Given information ->
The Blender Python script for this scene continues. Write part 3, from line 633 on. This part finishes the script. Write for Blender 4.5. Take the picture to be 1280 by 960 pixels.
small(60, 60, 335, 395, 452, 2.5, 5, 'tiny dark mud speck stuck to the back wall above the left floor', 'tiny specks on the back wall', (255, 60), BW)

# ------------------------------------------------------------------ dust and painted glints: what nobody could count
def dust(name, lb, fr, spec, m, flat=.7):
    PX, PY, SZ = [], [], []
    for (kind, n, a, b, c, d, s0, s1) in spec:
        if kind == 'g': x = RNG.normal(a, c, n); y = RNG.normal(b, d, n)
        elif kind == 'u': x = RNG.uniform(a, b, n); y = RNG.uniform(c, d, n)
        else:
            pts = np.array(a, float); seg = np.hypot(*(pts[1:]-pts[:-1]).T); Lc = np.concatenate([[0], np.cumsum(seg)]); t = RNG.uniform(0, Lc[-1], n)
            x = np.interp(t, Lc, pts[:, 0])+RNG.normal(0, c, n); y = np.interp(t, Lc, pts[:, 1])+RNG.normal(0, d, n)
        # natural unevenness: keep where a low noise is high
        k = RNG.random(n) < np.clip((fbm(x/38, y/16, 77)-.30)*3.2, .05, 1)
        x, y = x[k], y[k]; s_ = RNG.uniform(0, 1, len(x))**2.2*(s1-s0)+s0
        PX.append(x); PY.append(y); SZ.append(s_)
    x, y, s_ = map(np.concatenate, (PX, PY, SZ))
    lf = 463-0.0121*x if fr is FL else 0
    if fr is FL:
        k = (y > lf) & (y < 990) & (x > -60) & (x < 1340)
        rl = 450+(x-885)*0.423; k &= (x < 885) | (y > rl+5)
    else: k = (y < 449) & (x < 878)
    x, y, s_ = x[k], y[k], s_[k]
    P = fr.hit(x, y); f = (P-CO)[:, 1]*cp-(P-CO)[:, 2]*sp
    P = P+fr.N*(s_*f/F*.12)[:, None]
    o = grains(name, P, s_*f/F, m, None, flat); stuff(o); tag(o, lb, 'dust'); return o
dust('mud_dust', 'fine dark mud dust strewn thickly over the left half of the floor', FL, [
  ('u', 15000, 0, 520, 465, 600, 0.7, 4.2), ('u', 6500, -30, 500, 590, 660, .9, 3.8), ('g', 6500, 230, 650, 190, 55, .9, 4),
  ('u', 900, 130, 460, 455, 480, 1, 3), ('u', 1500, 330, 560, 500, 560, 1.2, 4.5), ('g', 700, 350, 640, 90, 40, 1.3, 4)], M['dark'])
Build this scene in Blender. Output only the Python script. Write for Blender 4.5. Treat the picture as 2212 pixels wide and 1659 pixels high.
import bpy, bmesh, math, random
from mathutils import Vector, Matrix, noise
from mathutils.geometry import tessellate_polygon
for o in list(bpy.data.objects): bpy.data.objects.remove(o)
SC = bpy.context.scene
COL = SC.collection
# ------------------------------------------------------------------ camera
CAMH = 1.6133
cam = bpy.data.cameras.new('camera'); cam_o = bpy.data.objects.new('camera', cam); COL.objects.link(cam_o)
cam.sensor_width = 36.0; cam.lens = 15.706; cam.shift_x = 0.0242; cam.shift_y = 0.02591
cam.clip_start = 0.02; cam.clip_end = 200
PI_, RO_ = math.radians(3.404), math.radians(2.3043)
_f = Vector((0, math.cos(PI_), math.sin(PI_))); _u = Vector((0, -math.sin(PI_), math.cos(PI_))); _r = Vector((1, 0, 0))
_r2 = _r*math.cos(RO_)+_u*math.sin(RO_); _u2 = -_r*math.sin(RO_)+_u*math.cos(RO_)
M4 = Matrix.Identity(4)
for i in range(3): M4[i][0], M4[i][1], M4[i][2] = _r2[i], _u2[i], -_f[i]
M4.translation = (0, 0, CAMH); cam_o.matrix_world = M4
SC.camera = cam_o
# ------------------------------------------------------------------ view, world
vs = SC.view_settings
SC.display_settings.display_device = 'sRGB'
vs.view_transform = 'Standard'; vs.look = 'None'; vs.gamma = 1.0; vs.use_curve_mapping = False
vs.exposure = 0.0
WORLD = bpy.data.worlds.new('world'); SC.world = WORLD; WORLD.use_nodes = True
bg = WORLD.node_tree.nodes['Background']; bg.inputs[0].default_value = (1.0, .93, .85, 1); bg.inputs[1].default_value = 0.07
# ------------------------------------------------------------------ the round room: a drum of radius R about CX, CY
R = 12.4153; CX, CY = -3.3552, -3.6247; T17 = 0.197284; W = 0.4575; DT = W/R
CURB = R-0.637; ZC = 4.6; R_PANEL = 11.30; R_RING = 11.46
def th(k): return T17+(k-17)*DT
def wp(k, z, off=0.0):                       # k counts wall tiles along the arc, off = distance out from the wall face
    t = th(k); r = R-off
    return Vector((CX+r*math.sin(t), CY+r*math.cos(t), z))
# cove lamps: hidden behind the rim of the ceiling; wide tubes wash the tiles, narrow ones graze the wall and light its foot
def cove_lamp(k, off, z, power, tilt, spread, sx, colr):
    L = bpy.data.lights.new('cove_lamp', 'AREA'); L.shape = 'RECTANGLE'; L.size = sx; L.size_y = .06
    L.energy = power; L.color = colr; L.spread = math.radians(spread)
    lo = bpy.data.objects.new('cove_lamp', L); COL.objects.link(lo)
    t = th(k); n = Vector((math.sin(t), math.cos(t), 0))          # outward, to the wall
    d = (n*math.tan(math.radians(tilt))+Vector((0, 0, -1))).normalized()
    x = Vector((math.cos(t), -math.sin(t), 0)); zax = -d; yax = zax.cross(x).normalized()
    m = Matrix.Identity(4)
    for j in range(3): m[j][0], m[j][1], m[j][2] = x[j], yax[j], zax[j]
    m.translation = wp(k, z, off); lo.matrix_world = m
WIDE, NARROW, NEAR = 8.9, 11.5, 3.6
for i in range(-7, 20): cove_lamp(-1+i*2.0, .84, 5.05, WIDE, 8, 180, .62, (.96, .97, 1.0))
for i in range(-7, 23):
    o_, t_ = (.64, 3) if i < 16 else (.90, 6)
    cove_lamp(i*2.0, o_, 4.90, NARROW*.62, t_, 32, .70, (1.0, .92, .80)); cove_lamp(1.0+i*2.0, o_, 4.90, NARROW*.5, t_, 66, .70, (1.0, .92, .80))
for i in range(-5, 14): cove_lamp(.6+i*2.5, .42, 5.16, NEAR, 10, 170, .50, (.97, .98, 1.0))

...

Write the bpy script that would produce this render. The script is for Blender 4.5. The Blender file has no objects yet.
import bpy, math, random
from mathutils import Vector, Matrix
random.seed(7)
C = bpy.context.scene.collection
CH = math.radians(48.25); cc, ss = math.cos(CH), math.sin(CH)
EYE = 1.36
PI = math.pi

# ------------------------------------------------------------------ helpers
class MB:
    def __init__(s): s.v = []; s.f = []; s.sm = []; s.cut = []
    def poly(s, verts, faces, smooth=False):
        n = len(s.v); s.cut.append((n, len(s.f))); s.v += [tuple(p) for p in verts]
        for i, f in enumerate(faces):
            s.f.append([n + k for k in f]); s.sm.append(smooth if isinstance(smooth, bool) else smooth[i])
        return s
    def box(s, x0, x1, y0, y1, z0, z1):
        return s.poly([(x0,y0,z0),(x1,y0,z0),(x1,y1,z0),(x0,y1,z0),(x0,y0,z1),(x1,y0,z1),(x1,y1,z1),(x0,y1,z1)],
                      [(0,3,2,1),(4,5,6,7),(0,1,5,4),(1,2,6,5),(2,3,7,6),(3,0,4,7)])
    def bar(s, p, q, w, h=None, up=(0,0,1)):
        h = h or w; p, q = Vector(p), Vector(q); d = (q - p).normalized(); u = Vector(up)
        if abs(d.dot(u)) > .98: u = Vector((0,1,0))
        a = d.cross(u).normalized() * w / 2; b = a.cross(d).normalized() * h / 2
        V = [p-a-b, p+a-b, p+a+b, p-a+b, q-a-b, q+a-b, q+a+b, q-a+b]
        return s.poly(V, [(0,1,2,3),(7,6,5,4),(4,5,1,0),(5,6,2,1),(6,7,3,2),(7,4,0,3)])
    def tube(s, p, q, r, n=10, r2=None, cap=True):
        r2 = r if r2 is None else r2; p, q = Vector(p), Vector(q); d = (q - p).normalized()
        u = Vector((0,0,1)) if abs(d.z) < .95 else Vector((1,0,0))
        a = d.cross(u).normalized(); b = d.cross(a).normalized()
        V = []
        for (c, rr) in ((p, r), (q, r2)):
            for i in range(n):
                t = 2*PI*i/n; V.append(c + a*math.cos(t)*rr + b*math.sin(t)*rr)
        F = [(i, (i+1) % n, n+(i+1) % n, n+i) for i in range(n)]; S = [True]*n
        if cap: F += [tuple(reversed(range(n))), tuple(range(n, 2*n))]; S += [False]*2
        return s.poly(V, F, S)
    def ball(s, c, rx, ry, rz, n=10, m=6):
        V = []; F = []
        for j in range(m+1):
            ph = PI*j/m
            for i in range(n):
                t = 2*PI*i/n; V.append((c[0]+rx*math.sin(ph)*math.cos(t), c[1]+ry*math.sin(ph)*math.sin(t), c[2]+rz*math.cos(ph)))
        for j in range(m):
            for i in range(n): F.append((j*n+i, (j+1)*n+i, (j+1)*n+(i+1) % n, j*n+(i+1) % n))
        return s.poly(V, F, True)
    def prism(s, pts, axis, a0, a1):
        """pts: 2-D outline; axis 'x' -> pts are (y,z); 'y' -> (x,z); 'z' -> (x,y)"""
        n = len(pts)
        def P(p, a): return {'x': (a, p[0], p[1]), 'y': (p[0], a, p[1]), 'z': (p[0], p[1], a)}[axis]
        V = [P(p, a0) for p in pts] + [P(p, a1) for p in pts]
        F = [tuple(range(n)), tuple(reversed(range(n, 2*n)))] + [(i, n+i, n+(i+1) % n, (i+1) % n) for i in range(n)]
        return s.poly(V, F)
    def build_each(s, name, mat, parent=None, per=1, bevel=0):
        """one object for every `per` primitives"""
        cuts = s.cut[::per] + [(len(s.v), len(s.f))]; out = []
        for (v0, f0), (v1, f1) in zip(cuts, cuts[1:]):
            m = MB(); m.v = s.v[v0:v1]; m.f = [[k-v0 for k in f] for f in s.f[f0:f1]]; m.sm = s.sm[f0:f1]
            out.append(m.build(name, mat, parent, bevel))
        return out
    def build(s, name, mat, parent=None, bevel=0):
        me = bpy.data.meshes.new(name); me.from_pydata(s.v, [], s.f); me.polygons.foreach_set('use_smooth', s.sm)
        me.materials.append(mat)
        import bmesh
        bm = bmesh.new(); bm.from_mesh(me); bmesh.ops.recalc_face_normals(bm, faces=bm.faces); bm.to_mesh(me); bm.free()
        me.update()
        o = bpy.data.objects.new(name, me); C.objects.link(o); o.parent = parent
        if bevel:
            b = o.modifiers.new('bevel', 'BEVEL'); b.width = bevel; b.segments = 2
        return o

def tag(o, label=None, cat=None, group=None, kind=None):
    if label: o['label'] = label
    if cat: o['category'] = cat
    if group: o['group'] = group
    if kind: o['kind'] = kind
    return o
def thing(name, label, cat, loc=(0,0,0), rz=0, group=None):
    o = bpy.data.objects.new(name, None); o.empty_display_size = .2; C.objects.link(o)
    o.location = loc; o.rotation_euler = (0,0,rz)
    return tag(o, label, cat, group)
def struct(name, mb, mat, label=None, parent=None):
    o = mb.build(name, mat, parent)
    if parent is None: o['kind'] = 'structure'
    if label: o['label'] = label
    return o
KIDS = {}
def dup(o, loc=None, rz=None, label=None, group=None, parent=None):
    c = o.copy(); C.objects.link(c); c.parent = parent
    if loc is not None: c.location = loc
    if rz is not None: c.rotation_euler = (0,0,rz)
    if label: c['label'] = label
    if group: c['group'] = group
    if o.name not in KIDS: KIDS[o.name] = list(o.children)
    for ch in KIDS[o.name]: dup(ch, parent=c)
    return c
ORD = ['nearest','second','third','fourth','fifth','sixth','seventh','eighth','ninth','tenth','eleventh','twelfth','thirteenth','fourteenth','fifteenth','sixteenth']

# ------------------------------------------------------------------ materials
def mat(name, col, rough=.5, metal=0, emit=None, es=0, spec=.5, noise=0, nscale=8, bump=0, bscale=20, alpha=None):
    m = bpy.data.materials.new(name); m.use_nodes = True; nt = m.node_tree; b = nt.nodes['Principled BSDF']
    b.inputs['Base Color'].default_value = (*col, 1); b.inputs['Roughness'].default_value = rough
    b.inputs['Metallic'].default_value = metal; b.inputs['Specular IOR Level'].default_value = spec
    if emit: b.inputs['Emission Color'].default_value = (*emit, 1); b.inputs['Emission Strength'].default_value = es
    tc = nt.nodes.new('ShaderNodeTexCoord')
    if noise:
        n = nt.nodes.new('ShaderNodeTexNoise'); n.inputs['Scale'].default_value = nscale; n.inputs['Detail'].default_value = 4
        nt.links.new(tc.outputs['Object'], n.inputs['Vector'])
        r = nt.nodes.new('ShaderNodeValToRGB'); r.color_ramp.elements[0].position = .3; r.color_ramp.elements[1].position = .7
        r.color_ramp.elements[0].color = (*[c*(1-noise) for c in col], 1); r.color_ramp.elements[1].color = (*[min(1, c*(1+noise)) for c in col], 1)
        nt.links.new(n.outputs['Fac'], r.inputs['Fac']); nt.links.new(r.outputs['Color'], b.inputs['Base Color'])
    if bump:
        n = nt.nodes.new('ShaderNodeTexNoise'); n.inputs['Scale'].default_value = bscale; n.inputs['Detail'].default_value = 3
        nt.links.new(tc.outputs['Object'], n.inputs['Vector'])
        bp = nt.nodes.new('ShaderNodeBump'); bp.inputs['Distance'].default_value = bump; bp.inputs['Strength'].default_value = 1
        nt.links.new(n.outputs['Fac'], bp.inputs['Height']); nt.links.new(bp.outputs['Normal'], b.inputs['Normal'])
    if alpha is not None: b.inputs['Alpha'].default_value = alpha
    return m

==

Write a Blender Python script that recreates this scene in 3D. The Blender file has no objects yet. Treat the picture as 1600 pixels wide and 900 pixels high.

Task objective ->
Of the entries above, repeat exactly the lines from the line with "The Blender Python" through the line with "small(60, 60, 335, 395, 452, 2.5, 5, 'tiny", both of them included.

Reply to the exercise ->
The Blender Python script for this scene continues. Write part 3, from line 633 on. This part finishes the script. Write for Blender 4.5. Take the picture to be 1280 by 960 pixels.
small(60, 60, 335, 395, 452, 2.5, 5, 'tiny dark mud speck stuck to the back wall above the left floor', 'tiny specks on the back wall', (255, 60), BW)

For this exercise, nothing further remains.